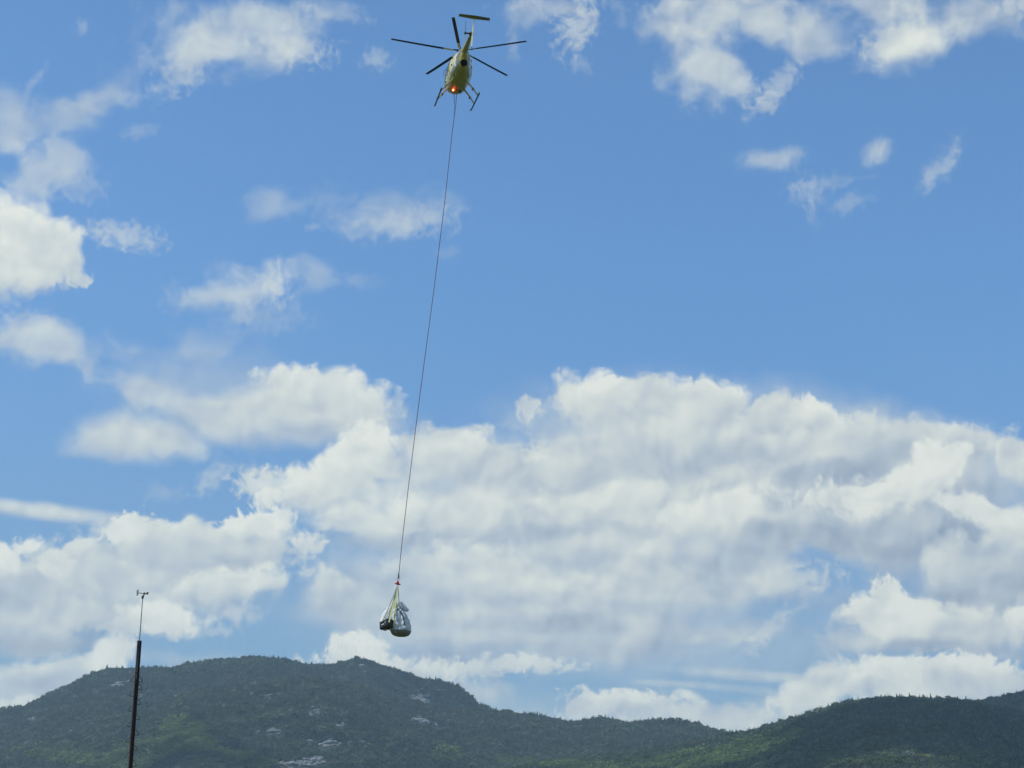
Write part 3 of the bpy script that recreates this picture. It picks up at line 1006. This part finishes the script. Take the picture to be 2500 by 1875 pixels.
# exhaust
g = G().tube([(-1.40, 0, 1.30), (-1.75, 0, 1.24), (-1.93, 0, 1.20)], [.15, .19, .205], 24, False)
g.tube([(-1.93, 0, 1.20), (-1.6, 0, 1.26)], [.19, .16], 24, False)
ex = g.build('exhaust_pipe', m_yel2, heli)
G().tube([(-1.925, 0, 1.2), (-1.88, 0, 1.21)], [.172, .168], 24).build('exhaust_mouth', m_soot, ex)
# tail boom
tb = G().tube([(-1.2, 0, 1.86), (-1.8, 0, 1.92), (-2.6, 0, 1.945), (-3.5, 0, 1.985), (-4.25, 0, 2.02)], [.27, .205, .155, .118, .095], 20).build('tail_boom', m_yel, heli)
G().tube([(-1.75, .14, 1.78), (-2.6, .115, 1.84), (-3.6, .085, 1.92), (-4.1, .07, 1.95)], .014, 6).build('boom_stripe', m_grey, tb)
# fins
def foil(g, p0, c0, p1, c1, t0, t1, chord=(-1, 0, 0), nrm=(0, 1, 0), blunt=False):
    ch, n_ = Vector(chord), Vector(nrm)
    prof = [(0, 0), (.08, .5), (.3, .62), (.65, .42), (1, .06 if not blunt else .2), (.65, -.42), (.3, -.62), (.08, -.5)]
    o = []
    for p, c, t in ((p0, c0, t0), (p1, c1, t1)):
        o += [Vector(p) + ch * (u * c) + n_ * (w * t) for u, w in prof]
    k = len(prof)
    g.add(o, [(i, (i + 1) % k, (i + 1) % k + k, i + k) for i in range(k)] + [tuple(range(k)), tuple(range(k, 2 * k))])
    return g
fin = foil(foil(G(), (-4.12, -.05, 2.02), .62, (-4.86, -.04, 2.70), .34, .075, .05), (-4.12, -.05, 2.04), .60, (-4.52, -.05, 1.14), .30, .075, .04)
vf = fin.build('vertical_fin', m_yel2, heli)
G().tube([(-4.62, -.05, 1.2), (-4.78, -.05, 1.02), (-4.84, -.05, .93)], .014, 6).ball((-4.84, -.05, .93), .035, 6).build('tail_skid', m_black, vf)
G().ball((-4.5, -.05, 2.26), .05, 7).build('tail_light', m_dark, vf)
g = G()
foil(g, (-4.86, -.84, 2.71), .36, (-4.80, 0, 2.71), .50, .05, .075, nrm=(0, 0, 1))
foil(g, (-4.80, 0, 2.71), .50, (-4.90, .84, 2.71), .36, .075, .05, nrm=(0, 0, 1))
stab = g.build('horizontal_stabilizer', m_stab, heli)
for s in (1, -1):
    foil(G(), (-4.90, .85 * s, 2.86), .34, (-5.0, .85 * s, 2.50 if s < 0 else 2.62), .16, .02, .015).build('end_plate', m_grey, stab)
# tail rotor on the left side
G().ball((-4.32, 0, 2.02), (.17, .12, .12), 8).build('tail_gearbox', m_dark, heli)
tr = G().tube([(-4.32, 0, 2.02), (-4.36, .2, 2.01), (-4.38, .34, 2.0)], [.055, .04, .05], 10).ball((-4.38, .34, 2.0), (.07, .06, .09), 7).build('tail_rotor', m_dark, heli)
for s in (1, -1):
    foil(G(), (-4.32, .345, 2.0 + s * .07), .10, (-4.30, .345, 2.0 + s * .68), .15, .025, .012).build('tail_rotor_blade', m_dark if s > 0 else m_grey, tr)
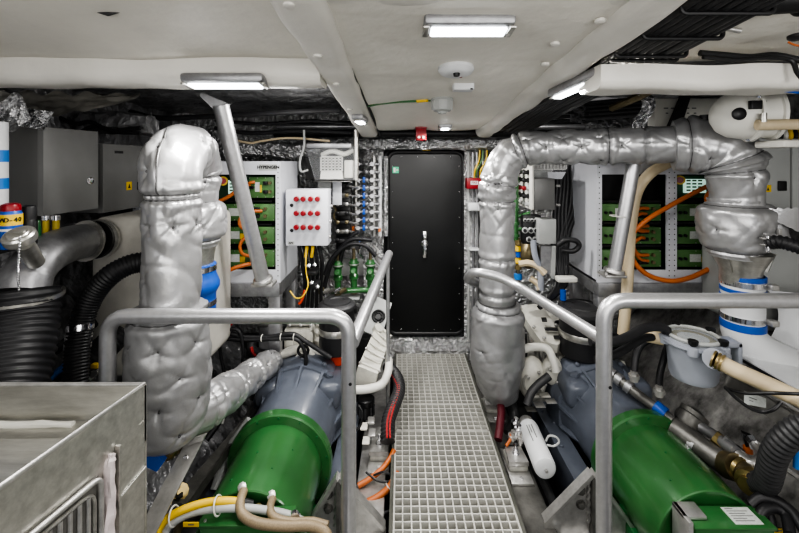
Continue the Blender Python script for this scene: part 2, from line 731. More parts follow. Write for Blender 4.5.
def rrect(x0, z0, x1, z1, r, Y, n=6):
    pts = []
    for cx, cz, a0 in ((x1 - r, z1 - r, 0), (x0 + r, z1 - r, pi / 2), (x0 + r, z0 + r, pi), (x1 - r, z0 + r, 1.5 * pi)):
        for k in range(n + 1):
            a = a0 + k / n * pi / 2
            pts.append(V(cx + r * cos(a), Y, cz + r * sin(a)))
    return pts


d.prism(rrect(-.088, .12, .487, 1.545, .05, YD - .035), (0, .035, 0))
door = d.build('door_1', 'blackdoor', None, 30, kind='structure')
fr = MB()
lo = rrect(-.105, .10, .505, 1.565, .07, YD - .02) + []
fr.tube(lo + [lo[0]], .022, 10, False)
fr.tube([p + V(0, .0, 0) for p in rrect(-.135, .07, .535, 1.595, .09, YD - .005)] + [rrect(-.135, .07, .535, 1.595, .09, YD - .005)[0]], .02, 8, False)
fr.build('gasket_frame', 'black', door)
z0 = YD - .036
for k in range(7):
    z = .22 + k * .205
    for x in (-.068, .468):
        MB().lathe([(.004, 0), (.0035, .002), (.0015, .003)], (x, z0, z), (0, -1, 0), 8).build('bolt', 'chrome', door)
for k in range(4):
    for z in (.14, 1.525):
        MB().lathe([(.004, 0), (.0035, .002), (.0015, .003)], (.0 + k * .133, z0, z), (0, -1, 0), 8).build('bolt', 'chrome', door)
hx, hz = .19, .82
h = MB()
h.lathe([(.028, 0), (.028, .006), (.020, .010), (.018, .03), (.010, .034)], (hx, z0, hz + .01), (0, -1, 0), 20)
h.box((hx - .014, z0 - .045, hz - .10), (hx + .014, z0 - .03, hz + .06), .006)
h.sphere((hx, z0 - .040, hz + .065), .020, (1, .7, 1.2))
h.box((hx - .016, z0 - .012, hz - .10), (hx + .016, z0, hz + .11), .004)
h.build('handle', 'chrome', door)['label'] = 'polished metal lever handle'
s = MB().box((-.068, z0 - .002, 1.395), (-.018, z0, 1.445)).build('exit_sticker', 'exit', door)
s['label'] = 'small green escape sign sticker'
sg = MB().box((-.060, z0 - .003, 1.402), (-.044, z0 - .002, 1.438)).prism([V(-.042, z0 - .003, 1.42), V(-.030, z0 - .003, 1.43), V(-.030, z0 - .003, 1.41)], (0, .001, 0)).box((-.032, z0 - .003, 1.416), (-.022, z0 - .002, 1.424))
sg.build('pictogram', 'offwhite', s)
MB().box((.17, YD - .05, 1.575), (.24, YD - .03, 1.60), .004).build('latch_marker', 'yellow', door)

# dark pipes in the recess above the door + foil covered duct
for k, (z, r) in enumerate(((1.70, .028), (1.755, .02), (1.79, .016))):
    tag(MB().cyl((-.95, 3.0 + .06 * k, z), (1.4, 3.0 + .06 * k, z), r).build('overhead_pipe', 'black' if k != 1 else 'galv'),
        ['lowest and thickest black pipe crossing above the door', 'thin grey pipe crossing above the door', 'thin black pipe highest above the door'][k], 'pipe')
dp = [V(-.62 + .03 * i, 3.10, 1.625) for i in range(56)]
tag(MB().tube(dp, .045, 24, True, lambda L, a, i, j: .010 * nz(L * 3, a * .5, 1, 5) + .006 * nz(L * 9, a * 2, 3, 4)).build('foil_duct', 'foil', None, 60),
    'crinkled silver foil wrapped duct running across the top of the door', 'duct')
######
Return the entries unchanged, save for the pictures, which do not belong in the copy.

Write part 3 of the bpy script that recreates this picture. It picks up at line 1006. This part finishes the script. Take the picture to be 2500 by 1875 pixels.
# exhaust
g = G().tube([(-1.40, 0, 1.30), (-1.75, 0, 1.24), (-1.93, 0, 1.20)], [.15, .19, .205], 24, False)
g.tube([(-1.93, 0, 1.20), (-1.6, 0, 1.26)], [.19, .16], 24, False)
ex = g.build('exhaust_pipe', m_yel2, heli)
G().tube([(-1.925, 0, 1.2), (-1.88, 0, 1.21)], [.172, .168], 24).build('exhaust_mouth', m_soot, ex)
# tail boom
tb = G().tube([(-1.2, 0, 1.86), (-1.8, 0, 1.92), (-2.6, 0, 1.945), (-3.5, 0, 1.985), (-4.25, 0, 2.02)], [.27, .205, .155, .118, .095], 20).build('tail_boom', m_yel, heli)
G().tube([(-1.75, .14, 1.78), (-2.6, .115, 1.84), (-3.6, .085, 1.92), (-4.1, .07, 1.95)], .014, 6).build('boom_stripe', m_grey, tb)
# fins
def foil(g, p0, c0, p1, c1, t0, t1, chord=(-1, 0, 0), nrm=(0, 1, 0), blunt=False):
    ch, n_ = Vector(chord), Vector(nrm)
    prof = [(0, 0), (.08, .5), (.3, .62), (.65, .42), (1, .06 if not blunt else .2), (.65, -.42), (.3, -.62), (.08, -.5)]
    o = []
    for p, c, t in ((p0, c0, t0), (p1, c1, t1)):
        o += [Vector(p) + ch * (u * c) + n_ * (w * t) for u, w in prof]
    k = len(prof)
    g.add(o, [(i, (i + 1) % k, (i + 1) % k + k, i + k) for i in range(k)] + [tuple(range(k)), tuple(range(k, 2 * k))])
    return g
fin = foil(foil(G(), (-4.12, -.05, 2.02), .62, (-4.86, -.04, 2.70), .34, .075, .05), (-4.12, -.05, 2.04), .60, (-4.52, -.05, 1.14), .30, .075, .04)
vf = fin.build('vertical_fin', m_yel2, heli)
G().tube([(-4.62, -.05, 1.2), (-4.78, -.05, 1.02), (-4.84, -.05, .93)], .014, 6).ball((-4.84, -.05, .93), .035, 6).build('tail_skid', m_black, vf)
G().ball((-4.5, -.05, 2.26), .05, 7).build('tail_light', m_dark, vf)
g = G()
foil(g, (-4.86, -.84, 2.71), .36, (-4.80, 0, 2.71), .50, .05, .075, nrm=(0, 0, 1))
foil(g, (-4.80, 0, 2.71), .50, (-4.90, .84, 2.71), .36, .075, .05, nrm=(0, 0, 1))
stab = g.build('horizontal_stabilizer', m_stab, heli)
for s in (1, -1):
    foil(G(), (-4.90, .85 * s, 2.86), .34, (-5.0, .85 * s, 2.50 if s < 0 else 2.62), .16, .02, .015).build('end_plate', m_grey, stab)
# tail rotor on the left side
G().ball((-4.32, 0, 2.02), (.17, .12, .12), 8).build('tail_gearbox', m_dark, heli)
tr = G().tube([(-4.32, 0, 2.02), (-4.36, .2, 2.01), (-4.38, .34, 2.0)], [.055, .04, .05], 10).ball((-4.38, .34, 2.0), (.07, .06, .09), 7).build('tail_rotor', m_dark, heli)
for s in (1, -1):
    foil(G(), (-4.32, .345, 2.0 + s * .07), .10, (-4.30, .345, 2.0 + s * .68), .15, .025, .012).build('tail_rotor_blade', m_dark if s > 0 else m_grey, tr)
Continue the Blender Python script for this scene: part 2, from line 731. More parts follow. Write for Blender 4.5.
def rrect(x0, z0, x1, z1, r, Y, n=6):
    pts = []
    for cx, cz, a0 in ((x1 - r, z1 - r, 0), (x0 + r, z1 - r, pi / 2), (x0 + r, z0 + r, pi), (x1 - r, z0 + r, 1.5 * pi)):
        for k in range(n + 1):
            a = a0 + k / n * pi / 2
            pts.append(V(cx + r * cos(a), Y, cz + r * sin(a)))
    return pts


d.prism(rrect(-.088, .12, .487, 1.545, .05, YD - .035), (0, .035, 0))
door = d.build('door_1', 'blackdoor', None, 30, kind='structure')
fr = MB()
lo = rrect(-.105, .10, .505, 1.565, .07, YD - .02) + []
fr.tube(lo + [lo[0]], .022, 10, False)
fr.tube([p + V(0, .0, 0) for p in rrect(-.135, .07, .535, 1.595, .09, YD - .005)] + [rrect(-.135, .07, .535, 1.595, .09, YD - .005)[0]], .02, 8, False)
fr.build('gasket_frame', 'black', door)
z0 = YD - .036
for k in range(7):
    z = .22 + k * .205
    for x in (-.068, .468):
        MB().lathe([(.004, 0), (.0035, .002), (.0015, .003)], (x, z0, z), (0, -1, 0), 8).build('bolt', 'chrome', door)
for k in range(4):
    for z in (.14, 1.525):
        MB().lathe([(.004, 0), (.0035, .002), (.0015, .003)], (.0 + k * .133, z0, z), (0, -1, 0), 8).build('bolt', 'chrome', door)
hx, hz = .19, .82
h = MB()
h.lathe([(.028, 0), (.028, .006), (.020, .010), (.018, .03), (.010, .034)], (hx, z0, hz + .01), (0, -1, 0), 20)
h.box((hx - .014, z0 - .045, hz - .10), (hx + .014, z0 - .03, hz + .06), .006)
h.sphere((hx, z0 - .040, hz + .065), .020, (1, .7, 1.2))
h.box((hx - .016, z0 - .012, hz - .10), (hx + .016, z0, hz + .11), .004)
h.build('handle', 'chrome', door)['label'] = 'polished metal lever handle'
s = MB().box((-.068, z0 - .002, 1.395), (-.018, z0, 1.445)).build('exit_sticker', 'exit', door)
s['label'] = 'small green escape sign sticker'
sg = MB().box((-.060, z0 - .003, 1.402), (-.044, z0 - .002, 1.438)).prism([V(-.042, z0 - .003, 1.42), V(-.030, z0 - .003, 1.43), V(-.030, z0 - .003, 1.41)], (0, .001, 0)).box((-.032, z0 - .003, 1.416), (-.022, z0 - .002, 1.424))
sg.build('pictogram', 'offwhite', s)
MB().box((.17, YD - .05, 1.575), (.24, YD - .03, 1.60), .004).build('latch_marker', 'yellow', door)

# dark pipes in the recess above the door + foil covered duct
for k, (z, r) in enumerate(((1.70, .028), (1.755, .02), (1.79, .016))):
    tag(MB().cyl((-.95, 3.0 + .06 * k, z), (1.4, 3.0 + .06 * k, z), r).build('overhead_pipe', 'black' if k != 1 else 'galv'),
        ['lowest and thickest black pipe crossing above the door', 'thin grey pipe crossing above the door', 'thin black pipe highest above the door'][k], 'pipe')
dp = [V(-.62 + .03 * i, 3.10, 1.625) for i in range(56)]
tag(MB().tube(dp, .045, 24, True, lambda L, a, i, j: .010 * nz(L * 3, a * .5, 1, 5) + .006 * nz(L * 9, a * 2, 3, 4)).build('foil_duct', 'foil', None, 60),
    'crinkled silver foil wrapped duct running across the top of the door', 'duct')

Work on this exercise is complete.